PROBLEM TO SOLVE:
Repeat the listing below word for word, stopping after the line that contains "R = math.radians".

RECORDED DATA:
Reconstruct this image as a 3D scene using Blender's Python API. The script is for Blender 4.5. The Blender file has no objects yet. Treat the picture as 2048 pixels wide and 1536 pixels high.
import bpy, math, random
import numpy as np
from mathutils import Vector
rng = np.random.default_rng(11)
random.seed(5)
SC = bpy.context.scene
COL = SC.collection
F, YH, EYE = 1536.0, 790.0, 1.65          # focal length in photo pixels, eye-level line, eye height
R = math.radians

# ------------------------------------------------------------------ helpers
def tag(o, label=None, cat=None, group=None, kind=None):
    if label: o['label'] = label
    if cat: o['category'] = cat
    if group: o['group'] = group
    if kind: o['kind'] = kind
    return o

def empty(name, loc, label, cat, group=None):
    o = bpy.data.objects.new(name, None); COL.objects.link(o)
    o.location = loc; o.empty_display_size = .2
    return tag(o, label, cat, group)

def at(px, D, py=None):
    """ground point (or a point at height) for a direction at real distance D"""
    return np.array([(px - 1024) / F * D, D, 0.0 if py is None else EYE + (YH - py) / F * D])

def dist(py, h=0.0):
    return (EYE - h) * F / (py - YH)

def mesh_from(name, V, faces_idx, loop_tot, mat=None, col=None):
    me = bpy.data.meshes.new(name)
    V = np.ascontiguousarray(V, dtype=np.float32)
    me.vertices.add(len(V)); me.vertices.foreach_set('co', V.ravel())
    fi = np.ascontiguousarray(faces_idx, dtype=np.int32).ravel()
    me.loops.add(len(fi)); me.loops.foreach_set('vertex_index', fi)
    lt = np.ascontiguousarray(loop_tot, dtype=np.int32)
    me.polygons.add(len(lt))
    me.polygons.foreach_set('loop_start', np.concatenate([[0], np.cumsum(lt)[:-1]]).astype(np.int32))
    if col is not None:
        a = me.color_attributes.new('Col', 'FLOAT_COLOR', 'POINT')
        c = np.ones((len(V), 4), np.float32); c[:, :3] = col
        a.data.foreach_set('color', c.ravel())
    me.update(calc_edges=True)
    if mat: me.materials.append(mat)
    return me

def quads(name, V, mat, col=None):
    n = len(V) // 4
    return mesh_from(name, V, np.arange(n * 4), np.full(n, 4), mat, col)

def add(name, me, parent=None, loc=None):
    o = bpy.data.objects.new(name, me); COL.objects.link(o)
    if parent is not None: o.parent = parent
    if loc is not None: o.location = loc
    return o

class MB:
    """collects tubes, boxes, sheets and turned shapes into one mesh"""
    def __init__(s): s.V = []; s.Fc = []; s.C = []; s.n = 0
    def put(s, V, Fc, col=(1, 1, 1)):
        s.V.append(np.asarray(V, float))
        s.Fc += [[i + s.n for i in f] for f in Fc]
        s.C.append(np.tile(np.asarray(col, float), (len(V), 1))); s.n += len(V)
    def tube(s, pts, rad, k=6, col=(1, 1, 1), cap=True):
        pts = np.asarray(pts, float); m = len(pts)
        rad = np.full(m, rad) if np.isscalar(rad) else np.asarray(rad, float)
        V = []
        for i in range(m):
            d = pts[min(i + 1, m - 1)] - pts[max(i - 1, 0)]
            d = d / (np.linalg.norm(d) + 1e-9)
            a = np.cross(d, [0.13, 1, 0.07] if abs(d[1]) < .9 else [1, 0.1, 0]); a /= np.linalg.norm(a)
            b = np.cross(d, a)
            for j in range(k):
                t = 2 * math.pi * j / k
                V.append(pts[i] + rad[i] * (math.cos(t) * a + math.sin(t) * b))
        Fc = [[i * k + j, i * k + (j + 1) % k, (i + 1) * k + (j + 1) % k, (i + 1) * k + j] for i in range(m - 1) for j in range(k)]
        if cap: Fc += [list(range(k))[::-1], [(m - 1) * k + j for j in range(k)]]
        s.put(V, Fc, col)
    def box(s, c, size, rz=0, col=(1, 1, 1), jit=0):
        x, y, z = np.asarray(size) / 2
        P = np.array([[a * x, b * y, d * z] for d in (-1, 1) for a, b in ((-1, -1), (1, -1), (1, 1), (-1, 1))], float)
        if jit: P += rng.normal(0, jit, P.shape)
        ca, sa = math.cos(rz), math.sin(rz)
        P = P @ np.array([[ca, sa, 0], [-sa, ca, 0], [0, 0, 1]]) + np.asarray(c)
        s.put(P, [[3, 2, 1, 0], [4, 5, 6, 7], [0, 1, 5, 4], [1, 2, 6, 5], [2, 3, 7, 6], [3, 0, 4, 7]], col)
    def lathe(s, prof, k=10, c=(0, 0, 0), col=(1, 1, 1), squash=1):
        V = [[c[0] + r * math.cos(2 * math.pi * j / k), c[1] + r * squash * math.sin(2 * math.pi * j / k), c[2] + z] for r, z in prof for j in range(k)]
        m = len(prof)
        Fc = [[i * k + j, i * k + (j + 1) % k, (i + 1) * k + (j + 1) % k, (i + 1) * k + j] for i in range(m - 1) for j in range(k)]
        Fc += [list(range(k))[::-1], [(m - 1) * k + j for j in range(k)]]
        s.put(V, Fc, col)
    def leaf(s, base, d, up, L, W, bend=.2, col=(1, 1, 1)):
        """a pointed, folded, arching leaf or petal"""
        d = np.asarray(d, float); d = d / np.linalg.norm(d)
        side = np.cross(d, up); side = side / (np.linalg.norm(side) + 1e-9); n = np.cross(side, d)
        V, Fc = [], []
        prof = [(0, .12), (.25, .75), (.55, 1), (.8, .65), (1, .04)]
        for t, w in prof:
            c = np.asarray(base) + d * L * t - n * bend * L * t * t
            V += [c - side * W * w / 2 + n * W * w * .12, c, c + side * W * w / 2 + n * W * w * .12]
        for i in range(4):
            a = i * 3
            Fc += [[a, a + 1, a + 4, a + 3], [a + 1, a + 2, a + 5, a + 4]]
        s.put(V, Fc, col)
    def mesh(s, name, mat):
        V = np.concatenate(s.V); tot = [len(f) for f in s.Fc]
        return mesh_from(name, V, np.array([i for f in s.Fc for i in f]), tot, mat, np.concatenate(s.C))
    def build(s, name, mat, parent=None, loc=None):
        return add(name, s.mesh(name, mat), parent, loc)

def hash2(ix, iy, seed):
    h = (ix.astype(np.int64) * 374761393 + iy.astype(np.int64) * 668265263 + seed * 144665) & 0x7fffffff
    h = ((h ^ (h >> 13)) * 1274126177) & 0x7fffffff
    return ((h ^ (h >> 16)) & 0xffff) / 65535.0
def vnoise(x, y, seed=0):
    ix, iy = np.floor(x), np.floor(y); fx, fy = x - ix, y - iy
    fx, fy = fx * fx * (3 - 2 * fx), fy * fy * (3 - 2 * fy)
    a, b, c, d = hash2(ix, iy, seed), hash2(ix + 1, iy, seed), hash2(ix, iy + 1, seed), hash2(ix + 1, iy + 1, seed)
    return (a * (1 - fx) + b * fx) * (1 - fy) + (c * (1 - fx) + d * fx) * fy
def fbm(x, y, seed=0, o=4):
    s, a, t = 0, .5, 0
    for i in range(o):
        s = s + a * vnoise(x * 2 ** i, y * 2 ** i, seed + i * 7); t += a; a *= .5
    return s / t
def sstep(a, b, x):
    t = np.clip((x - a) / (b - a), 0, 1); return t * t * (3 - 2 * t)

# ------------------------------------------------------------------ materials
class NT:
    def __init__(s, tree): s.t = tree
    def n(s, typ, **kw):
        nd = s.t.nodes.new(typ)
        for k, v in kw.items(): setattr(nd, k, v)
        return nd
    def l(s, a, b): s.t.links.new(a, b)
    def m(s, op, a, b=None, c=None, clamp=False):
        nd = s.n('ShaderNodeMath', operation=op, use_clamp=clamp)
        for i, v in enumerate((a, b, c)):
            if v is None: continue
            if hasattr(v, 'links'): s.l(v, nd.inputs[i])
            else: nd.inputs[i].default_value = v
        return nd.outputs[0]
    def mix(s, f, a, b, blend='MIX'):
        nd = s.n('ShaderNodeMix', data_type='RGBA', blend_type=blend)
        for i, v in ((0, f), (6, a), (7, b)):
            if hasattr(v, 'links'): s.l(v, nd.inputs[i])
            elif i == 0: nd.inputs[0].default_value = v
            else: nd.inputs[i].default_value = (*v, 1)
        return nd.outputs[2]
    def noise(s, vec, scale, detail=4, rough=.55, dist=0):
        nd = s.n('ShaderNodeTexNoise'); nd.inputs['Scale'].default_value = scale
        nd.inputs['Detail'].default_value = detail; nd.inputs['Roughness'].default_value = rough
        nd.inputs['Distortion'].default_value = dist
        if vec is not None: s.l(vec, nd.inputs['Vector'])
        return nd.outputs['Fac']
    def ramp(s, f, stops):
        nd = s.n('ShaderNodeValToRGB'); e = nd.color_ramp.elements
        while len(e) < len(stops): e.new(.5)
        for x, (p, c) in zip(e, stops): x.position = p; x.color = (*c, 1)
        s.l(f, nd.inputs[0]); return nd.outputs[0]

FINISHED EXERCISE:
Reconstruct this image as a 3D scene using Blender's Python API. The script is for Blender 4.5. The Blender file has no objects yet. Treat the picture as 2048 pixels wide and 1536 pixels high.
import bpy, math, random
import numpy as np
from mathutils import Vector
rng = np.random.default_rng(11)
random.seed(5)
SC = bpy.context.scene
COL = SC.collection
F, YH, EYE = 1536.0, 790.0, 1.65          # focal length in photo pixels, eye-level line, eye height
R = math.radians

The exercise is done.